Face aux géants de la tech, c’est l’heure de vérité pour l’Europe
La Commission européenne a lancé hier des procédures contre Apple, Alphabet et Meta. Il s’agit d’un premier test majeur pour le nouveau règlement sur les marchés numériques
Le temps s’accélère brusquement dans le bras de fer entre les autorités de régulation et les empires du numérique. Ces dernières semaines, le nombre de procédures avait fortement augmenté contre les géants de la tech, ces derniers répondant de plus en plus vite aux injonctions des autorités. Désormais, l’Union européenne passe la vitesse supérieure en lançant hier des procédures contre Apple, Alphabet (maison mère de Google) et Meta (propriétaire notamment de Facebook et Instagram). Avec un objectif temporel très précis: la Commission européenne affirme vouloir «clore les procédures ouvertes dans un délai de douze mois».
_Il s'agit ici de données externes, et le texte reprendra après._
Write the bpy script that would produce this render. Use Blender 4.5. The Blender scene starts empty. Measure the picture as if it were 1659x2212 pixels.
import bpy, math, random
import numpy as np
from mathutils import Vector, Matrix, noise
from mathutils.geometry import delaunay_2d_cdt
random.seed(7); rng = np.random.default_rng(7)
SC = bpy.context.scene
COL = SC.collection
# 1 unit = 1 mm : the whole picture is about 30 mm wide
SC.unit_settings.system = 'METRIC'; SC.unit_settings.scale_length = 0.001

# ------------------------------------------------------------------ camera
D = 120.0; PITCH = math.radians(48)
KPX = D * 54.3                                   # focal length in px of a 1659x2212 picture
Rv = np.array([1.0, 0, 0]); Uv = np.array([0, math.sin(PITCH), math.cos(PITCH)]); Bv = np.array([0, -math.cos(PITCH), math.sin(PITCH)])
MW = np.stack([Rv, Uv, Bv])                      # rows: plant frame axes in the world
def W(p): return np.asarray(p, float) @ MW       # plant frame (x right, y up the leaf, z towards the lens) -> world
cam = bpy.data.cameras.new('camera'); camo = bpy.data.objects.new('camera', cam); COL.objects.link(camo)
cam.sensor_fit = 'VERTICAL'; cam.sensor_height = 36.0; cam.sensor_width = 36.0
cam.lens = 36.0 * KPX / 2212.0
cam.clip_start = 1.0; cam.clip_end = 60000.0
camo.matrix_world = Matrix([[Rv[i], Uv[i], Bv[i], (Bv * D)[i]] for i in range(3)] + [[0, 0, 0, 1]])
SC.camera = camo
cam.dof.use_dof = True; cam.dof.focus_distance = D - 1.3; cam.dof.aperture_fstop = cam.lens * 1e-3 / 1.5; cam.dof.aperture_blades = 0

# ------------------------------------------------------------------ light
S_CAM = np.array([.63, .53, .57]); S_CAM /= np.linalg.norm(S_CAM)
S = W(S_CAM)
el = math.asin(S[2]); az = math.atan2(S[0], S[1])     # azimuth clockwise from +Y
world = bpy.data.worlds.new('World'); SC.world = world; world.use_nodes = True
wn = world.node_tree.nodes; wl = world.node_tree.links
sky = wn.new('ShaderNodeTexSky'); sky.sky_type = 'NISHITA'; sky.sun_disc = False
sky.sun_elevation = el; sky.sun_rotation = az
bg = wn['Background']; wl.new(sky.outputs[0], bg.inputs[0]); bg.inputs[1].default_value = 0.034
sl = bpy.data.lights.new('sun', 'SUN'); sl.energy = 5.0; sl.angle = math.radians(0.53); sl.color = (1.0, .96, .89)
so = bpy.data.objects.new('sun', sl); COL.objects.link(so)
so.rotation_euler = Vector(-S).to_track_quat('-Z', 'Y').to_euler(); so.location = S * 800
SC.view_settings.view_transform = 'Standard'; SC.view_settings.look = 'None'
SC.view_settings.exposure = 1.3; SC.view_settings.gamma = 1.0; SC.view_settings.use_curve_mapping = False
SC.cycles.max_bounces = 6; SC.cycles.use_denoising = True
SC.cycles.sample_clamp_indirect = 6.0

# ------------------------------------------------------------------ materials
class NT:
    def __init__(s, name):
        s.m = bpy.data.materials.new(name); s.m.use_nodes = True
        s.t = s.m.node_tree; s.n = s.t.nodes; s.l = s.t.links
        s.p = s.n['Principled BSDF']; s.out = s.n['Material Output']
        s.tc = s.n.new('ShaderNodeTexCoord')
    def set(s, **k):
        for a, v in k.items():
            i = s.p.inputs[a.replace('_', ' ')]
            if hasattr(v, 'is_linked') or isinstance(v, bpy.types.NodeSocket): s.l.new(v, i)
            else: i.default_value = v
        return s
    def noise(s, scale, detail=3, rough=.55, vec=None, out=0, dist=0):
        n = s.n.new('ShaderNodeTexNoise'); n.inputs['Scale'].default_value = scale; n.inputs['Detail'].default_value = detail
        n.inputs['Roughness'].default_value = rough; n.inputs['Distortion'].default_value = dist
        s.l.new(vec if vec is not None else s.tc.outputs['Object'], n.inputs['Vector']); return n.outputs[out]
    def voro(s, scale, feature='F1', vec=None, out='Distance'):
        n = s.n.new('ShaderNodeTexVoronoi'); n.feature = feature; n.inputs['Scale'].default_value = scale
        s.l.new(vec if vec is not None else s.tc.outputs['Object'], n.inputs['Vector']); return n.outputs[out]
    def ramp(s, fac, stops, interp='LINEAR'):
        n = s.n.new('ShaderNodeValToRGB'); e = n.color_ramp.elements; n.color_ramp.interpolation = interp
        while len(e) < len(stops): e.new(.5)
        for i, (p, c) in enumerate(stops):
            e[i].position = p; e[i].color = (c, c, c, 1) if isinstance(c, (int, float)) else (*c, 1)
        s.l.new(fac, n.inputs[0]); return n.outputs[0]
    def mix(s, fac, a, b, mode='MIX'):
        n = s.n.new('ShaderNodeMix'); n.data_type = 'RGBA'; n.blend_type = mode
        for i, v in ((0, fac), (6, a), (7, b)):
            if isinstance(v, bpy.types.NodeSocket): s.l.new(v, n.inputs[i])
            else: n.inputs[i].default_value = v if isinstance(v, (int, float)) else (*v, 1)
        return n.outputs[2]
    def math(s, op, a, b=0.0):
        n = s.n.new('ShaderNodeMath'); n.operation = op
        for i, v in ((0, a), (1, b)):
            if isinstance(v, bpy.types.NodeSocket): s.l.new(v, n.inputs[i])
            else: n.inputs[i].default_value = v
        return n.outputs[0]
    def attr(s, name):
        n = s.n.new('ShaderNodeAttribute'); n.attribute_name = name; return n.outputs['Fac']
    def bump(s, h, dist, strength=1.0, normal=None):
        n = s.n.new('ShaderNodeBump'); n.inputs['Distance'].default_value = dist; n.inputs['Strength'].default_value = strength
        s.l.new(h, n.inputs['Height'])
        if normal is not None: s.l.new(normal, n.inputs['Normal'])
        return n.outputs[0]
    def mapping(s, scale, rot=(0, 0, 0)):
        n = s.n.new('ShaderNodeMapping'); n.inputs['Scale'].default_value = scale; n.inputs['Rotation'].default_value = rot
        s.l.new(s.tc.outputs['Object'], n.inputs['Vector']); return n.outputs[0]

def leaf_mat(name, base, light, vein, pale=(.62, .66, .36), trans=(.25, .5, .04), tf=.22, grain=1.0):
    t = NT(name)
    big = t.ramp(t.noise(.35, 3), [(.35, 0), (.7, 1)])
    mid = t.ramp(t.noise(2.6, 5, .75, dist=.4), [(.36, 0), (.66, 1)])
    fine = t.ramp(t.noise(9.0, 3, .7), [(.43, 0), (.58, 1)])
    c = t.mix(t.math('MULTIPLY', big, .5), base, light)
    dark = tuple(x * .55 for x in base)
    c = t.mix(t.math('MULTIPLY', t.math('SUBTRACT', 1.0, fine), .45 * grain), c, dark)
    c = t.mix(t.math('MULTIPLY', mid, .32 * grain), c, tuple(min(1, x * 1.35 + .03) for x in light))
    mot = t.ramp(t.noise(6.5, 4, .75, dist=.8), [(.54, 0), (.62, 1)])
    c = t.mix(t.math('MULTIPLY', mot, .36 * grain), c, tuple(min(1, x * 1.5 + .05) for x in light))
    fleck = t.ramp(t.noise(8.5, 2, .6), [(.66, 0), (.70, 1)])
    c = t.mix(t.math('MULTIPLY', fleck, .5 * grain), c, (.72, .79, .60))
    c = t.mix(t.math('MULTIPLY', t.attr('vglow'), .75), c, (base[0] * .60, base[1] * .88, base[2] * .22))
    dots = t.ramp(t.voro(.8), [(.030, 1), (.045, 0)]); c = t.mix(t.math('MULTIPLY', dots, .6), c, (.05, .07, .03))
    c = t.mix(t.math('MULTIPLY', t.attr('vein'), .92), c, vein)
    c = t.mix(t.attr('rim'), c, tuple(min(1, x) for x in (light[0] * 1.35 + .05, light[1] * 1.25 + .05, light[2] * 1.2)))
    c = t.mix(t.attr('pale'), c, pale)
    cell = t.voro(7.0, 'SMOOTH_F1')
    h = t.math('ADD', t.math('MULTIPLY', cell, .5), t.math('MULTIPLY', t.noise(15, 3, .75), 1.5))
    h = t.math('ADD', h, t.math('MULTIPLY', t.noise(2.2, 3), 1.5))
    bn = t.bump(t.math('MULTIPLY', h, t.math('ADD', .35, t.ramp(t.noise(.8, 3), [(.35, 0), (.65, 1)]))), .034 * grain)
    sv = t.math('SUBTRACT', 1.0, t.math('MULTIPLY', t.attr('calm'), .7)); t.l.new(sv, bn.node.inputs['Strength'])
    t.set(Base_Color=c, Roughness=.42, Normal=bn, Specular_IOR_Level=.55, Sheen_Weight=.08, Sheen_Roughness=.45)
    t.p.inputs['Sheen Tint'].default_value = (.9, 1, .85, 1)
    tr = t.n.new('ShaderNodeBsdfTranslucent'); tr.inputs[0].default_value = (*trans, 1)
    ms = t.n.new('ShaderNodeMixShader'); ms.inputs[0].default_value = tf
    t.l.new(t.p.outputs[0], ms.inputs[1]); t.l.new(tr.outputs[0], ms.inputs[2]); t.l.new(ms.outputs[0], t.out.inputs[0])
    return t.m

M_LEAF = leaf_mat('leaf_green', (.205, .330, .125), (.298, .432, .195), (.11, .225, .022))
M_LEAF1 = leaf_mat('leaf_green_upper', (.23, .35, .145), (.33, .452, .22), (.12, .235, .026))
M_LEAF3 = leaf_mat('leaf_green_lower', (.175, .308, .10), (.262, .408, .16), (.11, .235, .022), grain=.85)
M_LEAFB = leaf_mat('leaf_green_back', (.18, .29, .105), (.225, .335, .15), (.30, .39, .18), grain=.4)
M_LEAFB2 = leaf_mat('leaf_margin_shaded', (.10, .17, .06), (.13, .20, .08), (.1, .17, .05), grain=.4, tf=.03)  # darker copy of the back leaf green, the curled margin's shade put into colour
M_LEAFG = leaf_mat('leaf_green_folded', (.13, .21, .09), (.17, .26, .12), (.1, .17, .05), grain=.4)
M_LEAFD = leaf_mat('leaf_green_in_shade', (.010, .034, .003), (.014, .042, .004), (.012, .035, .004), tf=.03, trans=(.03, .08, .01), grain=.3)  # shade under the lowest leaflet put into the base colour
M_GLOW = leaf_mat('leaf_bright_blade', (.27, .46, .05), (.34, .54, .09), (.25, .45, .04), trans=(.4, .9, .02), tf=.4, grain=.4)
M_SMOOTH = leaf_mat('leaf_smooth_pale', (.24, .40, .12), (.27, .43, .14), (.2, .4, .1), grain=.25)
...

Combien de ces procédures sont en cours contre Apple, Amazon, Microsoft ou encore Meta? Impossible de le dire, tant elles sont nombreuses. Il y a les amendes infligées directement par des pays membres de l’UE, il y a les enquêtes menées par l’Irlande (pays hôte de nombreux sièges européens des géants de la tech), les amendes et enquêtes issues de la Commission européenne… Et en parallèle, il y a le réveil des autorités américaines. Rappelons que jeudi dernier, le Département américain de la justice ouvrait une enquête contre Apple, accusé d’abus de position dominante.
Focus sur le DMA
Au niveau européen, cela fait en tout cas dix ans que de telles procédures sont en cours, selon un schéma bien connu: enquête préliminaire de l’exécutif européen sur la base du droit actuel, puis enquête formelle, discussion avec le colosse du numérique en accusation, examen de ses propositions, parfois amende, puis appel. Mais depuis le 7 mars, il y a du nouveau: l’entrée en vigueur du règlement sur les marchés numériques, le DMA (Digital Markets Act).
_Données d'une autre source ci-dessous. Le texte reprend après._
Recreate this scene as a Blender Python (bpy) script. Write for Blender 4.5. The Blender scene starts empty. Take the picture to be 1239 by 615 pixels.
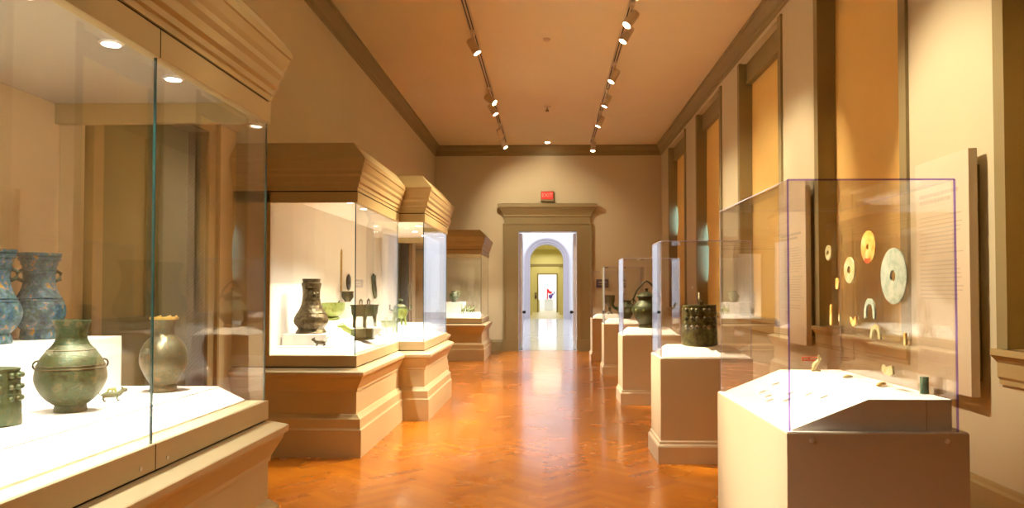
import bpy, math, random
from mathutils import Vector, Matrix
random.seed(7)
S = bpy.context.scene
COL = S.collection
R = math.radians

# ------------------------------------------------------------------ camera
EYE = 1.55
FPX = 900.0
cam_d = bpy.data.cameras.new('camera')
cam_d.sensor_width = 36.0
cam_d.lens = FPX * 36.0 / 1239.0
cam = bpy.data.objects.new('camera', cam_d)
cam.location = (0, 0, EYE)
cam.rotation_euler = (R(91.4), 0, R(1.4))
cam_d.shift_x = -22.5 / 1239.0
cam_d.shift_y = 23.5 / 1239.0
cam_d.clip_start = 0.05
cam_d.clip_end = 300
COL.objects.link(cam)
S.camera = cam

# ------------------------------------------------------------------ world, exposure
W = bpy.data.worlds.new('world')
S.world = W
W.use_nodes = True
W.node_tree.nodes['Background'].inputs[0].default_value = (0.75, 0.85, 1.0, 1)
W.node_tree.nodes['Background'].inputs[1].default_value = 0.6
S.view_settings.view_transform = 'Standard'
S.view_settings.look = 'None'
S.view_settings.gamma = 1.0
S.view_settings.use_curve_mapping = False
S.view_settings.exposure = 1.75
S.cycles.transparent_max_bounces = 40
S.cycles.max_bounces = 10
S.cycles.sample_clamp_indirect = 6.0
S.cycles.use_denoising = True
S.cycles.caustics_reflective = False
S.cycles.caustics_refractive = False

WARM = (1.0, 0.835, 0.58)
CASE_LIGHT = (1.0, 0.93, 0.80)
P_TRACK_R = 380.0      # lamps on the right hand track, aimed across to the left
P_TRACK_L = 230.0
P_CASE = 12.5

def area(name, loc, size, power, color, rot=(0, 0, 0), sy=None):
    l = bpy.data.lights.new(name, 'AREA')
    l.shape = 'RECTANGLE'; l.size = size; l.size_y = sy or size
    l.energy = power; l.color = color
    o = bpy.data.objects.new(name, l); COL.objects.link(o)
    o.location = loc; o.rotation_euler = rot
    return o
# skylight of the marble hall, lights of the rooms beyond it
area('skylight', (0, 31, 8.9), 9, 470, (0.90, 0.92, 1.0), sy=20)
area('corridor_ceiling_light', (-0.1, 50.5, 4.4), 2.0, 62, (1.0, 0.92, 0.62), sy=10)
area('end_room_ceiling_light', (-0.1, 61, 3.9), 3.0, 70, (0.9, 0.93, 1.0), sy=5)

# ------------------------------------------------------------------ materials
def new_mat(name):
    m = bpy.data.materials.new(name); m.use_nodes = True
    return m, m.node_tree.nodes, m.node_tree.links, m.node_tree.nodes['Principled BSDF']

def paint(name, c, rough=0.6, var=0.04, scale=3.0, bump=0.0, bscale=200, spec=0.3, metal=0.0):
    m, N, L, P = new_mat(name)
    t = N.new('ShaderNodeTexCoord'); n = N.new('ShaderNodeTexNoise')
    n.inputs['Scale'].default_value = scale; n.inputs['Detail'].default_value = 4
    L.new(t.outputs['Object'], n.inputs['Vector'])
    mx = N.new('ShaderNodeMix'); mx.data_type = 'RGBA'
    mx.inputs['A'].default_value = tuple(x * (1 - var) for x in c) + (1,)
    mx.inputs['B'].default_value = tuple(min(1, x * (1 + var)) for x in c) + (1,)
    L.new(n.outputs['Fac'], mx.inputs['Factor'])
    L.new(mx.outputs['Result'], P.inputs['Base Color'])
    P.inputs['Roughness'].default_value = rough
    P.inputs['Specular IOR Level'].default_value = spec
    P.inputs['Metallic'].default_value = metal
    if bump:
        n2 = N.new('ShaderNodeTexNoise'); n2.inputs['Scale'].default_value = bscale
        L.new(t.outputs['Object'], n2.inputs['Vector'])
        b = N.new('ShaderNodeBump'); b.inputs['Strength'].default_value = bump
        b.inputs['Distance'].default_value = 0.002
        L.new(n2.outputs['Fac'], b.inputs['Height']); L.new(b.outputs['Normal'], P.inputs['Normal'])
    return m

def emit(name, c, s):
    m, N, L, P = new_mat(name)
    P.inputs['Base Color'].default_value = c + (1,)
    P.inputs['Emission Color'].default_value = c + (1,)
    P.inputs['Emission Strength'].default_value = s
    return m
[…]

Celui-ci doit accroître la concurrence entre les grandes plateformes, et surtout permettre à de plus petits acteurs de se faire une place dans les écosystèmes que sont l’App Store d’Apple, le moteur de recherche de Google ou encore les plateformes de vente d’Amazon.
«Lourdes amendes»
En ouvrant, hier, des procédures contre Apple, Meta et Alphabet (tous accusés de discriminer des concurrents et de vouloir maintenir les utilisateurs captifs de leurs services), la Commission européenne a voulu montrer qu’elle ne voulait pas perdre de temps: les enquêtes sont lancées rapidement et un délai clair est fixé pour leur aboutissement. «Si notre enquête devait aboutir à la conclusion que le règlement sur les marchés numériques n’est pas pleinement respecté, les contrôleurs d’accès pourraient se voir infliger de lourdes amendes», a averti hier Thierry Breton, commissaire au marché intérieur. Rappelons que le DMA prévoit une amende maximale allant jusqu’à 20% du chiffre d’affaires de l’entreprise en accusation. L’exécutif européen montre ainsi les muscles, et avertit aussi: il ne veut pas se laisser endormir par les solutions proposées par les empires du numérique. «Nous soupçonnons que les solutions proposées par les trois entreprises ne sont pas pleinement conformes au règlement sur les marchés numériques», a ainsi affirmé Margrethe Vestager, vice-présidente exécutive chargée de la politique de concurrence.
Mais pour rester crédible, il faudra que l’UE obtienne des résultats face à des géants de la tech qui proposent sans cesse des modifications jugées insuffisantes. Il faudra aussi examiner quels moyens humains et techniques l’UE déploiera dans ses enquêtes.